WHAT IS EXPECTED
Copy out exactly the lines from the first line of the material below through the line containing "12, 0); q.build('small_print', 'print_black', s1)", and nothing beyond them.

DATASET EXCERPT
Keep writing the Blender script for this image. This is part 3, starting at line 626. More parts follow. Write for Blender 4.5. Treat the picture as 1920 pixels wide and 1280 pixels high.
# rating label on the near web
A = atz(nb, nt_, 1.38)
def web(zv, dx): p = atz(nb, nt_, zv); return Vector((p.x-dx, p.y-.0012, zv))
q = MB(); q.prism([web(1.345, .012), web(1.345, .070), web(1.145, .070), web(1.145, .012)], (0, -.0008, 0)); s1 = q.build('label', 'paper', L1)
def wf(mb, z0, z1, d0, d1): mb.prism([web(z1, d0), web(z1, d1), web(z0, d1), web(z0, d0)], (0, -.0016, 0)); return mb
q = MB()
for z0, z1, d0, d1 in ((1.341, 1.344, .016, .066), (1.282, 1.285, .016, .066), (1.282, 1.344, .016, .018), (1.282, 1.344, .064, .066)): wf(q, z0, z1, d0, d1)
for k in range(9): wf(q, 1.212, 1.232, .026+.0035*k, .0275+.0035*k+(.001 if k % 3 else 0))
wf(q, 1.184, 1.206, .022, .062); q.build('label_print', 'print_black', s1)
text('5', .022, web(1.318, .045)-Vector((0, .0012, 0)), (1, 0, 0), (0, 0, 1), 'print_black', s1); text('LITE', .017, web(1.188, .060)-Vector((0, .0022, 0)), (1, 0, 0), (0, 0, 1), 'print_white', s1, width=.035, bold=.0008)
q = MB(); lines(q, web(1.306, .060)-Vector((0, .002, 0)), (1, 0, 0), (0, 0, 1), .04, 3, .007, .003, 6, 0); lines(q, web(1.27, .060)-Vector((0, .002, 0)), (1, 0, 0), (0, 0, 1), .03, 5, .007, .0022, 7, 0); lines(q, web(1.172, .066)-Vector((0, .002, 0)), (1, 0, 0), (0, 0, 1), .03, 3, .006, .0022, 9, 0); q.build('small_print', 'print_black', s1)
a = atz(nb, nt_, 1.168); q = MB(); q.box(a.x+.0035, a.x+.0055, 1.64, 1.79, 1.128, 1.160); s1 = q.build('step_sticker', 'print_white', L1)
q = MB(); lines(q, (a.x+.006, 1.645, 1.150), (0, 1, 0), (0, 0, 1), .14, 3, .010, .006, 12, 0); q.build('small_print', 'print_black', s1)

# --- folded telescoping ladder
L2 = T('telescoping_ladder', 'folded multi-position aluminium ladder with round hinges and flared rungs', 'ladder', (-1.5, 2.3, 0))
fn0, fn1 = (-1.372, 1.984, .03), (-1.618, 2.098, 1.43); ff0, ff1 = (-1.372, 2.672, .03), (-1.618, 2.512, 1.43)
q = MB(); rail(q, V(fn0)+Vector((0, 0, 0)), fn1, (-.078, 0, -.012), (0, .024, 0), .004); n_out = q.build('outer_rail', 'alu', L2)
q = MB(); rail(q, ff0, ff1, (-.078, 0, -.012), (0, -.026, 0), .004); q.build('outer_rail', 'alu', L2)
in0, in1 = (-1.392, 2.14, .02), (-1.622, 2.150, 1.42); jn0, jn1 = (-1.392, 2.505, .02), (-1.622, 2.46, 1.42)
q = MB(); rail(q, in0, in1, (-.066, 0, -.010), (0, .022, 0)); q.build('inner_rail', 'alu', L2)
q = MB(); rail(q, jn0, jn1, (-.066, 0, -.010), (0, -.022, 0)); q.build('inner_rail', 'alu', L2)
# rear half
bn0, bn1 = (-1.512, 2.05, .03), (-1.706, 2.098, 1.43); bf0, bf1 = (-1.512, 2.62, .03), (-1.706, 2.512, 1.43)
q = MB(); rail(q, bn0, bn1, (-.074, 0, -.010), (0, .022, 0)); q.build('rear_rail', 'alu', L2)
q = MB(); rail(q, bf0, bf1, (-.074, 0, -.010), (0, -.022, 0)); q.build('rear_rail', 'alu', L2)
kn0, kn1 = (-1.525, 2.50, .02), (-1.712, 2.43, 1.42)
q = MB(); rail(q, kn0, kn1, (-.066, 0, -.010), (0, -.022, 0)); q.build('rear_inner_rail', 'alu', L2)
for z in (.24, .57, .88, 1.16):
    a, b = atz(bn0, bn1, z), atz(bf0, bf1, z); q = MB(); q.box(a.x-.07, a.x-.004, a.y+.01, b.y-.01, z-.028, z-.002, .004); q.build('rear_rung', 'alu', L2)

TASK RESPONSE
Keep writing the Blender script for this image. This is part 3, starting at line 626. More parts follow. Write for Blender 4.5. Treat the picture as 1920 pixels wide and 1280 pixels high.
# rating label on the near web
A = atz(nb, nt_, 1.38)
def web(zv, dx): p = atz(nb, nt_, zv); return Vector((p.x-dx, p.y-.0012, zv))
q = MB(); q.prism([web(1.345, .012), web(1.345, .070), web(1.145, .070), web(1.145, .012)], (0, -.0008, 0)); s1 = q.build('label', 'paper', L1)
def wf(mb, z0, z1, d0, d1): mb.prism([web(z1, d0), web(z1, d1), web(z0, d1), web(z0, d0)], (0, -.0016, 0)); return mb
q = MB()
for z0, z1, d0, d1 in ((1.341, 1.344, .016, .066), (1.282, 1.285, .016, .066), (1.282, 1.344, .016, .018), (1.282, 1.344, .064, .066)): wf(q, z0, z1, d0, d1)
for k in range(9): wf(q, 1.212, 1.232, .026+.0035*k, .0275+.0035*k+(.001 if k % 3 else 0))
wf(q, 1.184, 1.206, .022, .062); q.build('label_print', 'print_black', s1)
text('5', .022, web(1.318, .045)-Vector((0, .0012, 0)), (1, 0, 0), (0, 0, 1), 'print_black', s1); text('LITE', .017, web(1.188, .060)-Vector((0, .0022, 0)), (1, 0, 0), (0, 0, 1), 'print_white', s1, width=.035, bold=.0008)
q = MB(); lines(q, web(1.306, .060)-Vector((0, .002, 0)), (1, 0, 0), (0, 0, 1), .04, 3, .007, .003, 6, 0); lines(q, web(1.27, .060)-Vector((0, .002, 0)), (1, 0, 0), (0, 0, 1), .03, 5, .007, .0022, 7, 0); lines(q, web(1.172, .066)-Vector((0, .002, 0)), (1, 0, 0), (0, 0, 1), .03, 3, .006, .0022, 9, 0); q.build('small_print', 'print_black', s1)
a = atz(nb, nt_, 1.168); q = MB(); q.box(a.x+.0035, a.x+.0055, 1.64, 1.79, 1.128, 1.160); s1 = q.build('step_sticker', 'print_white', L1)
q = MB(); lines(q, (a.x+.006, 1.645, 1.150), (0, 1, 0), (0, 0, 1), .14, 3, .010, .006, 12, 0); q.build('small_print', 'print_black', s1)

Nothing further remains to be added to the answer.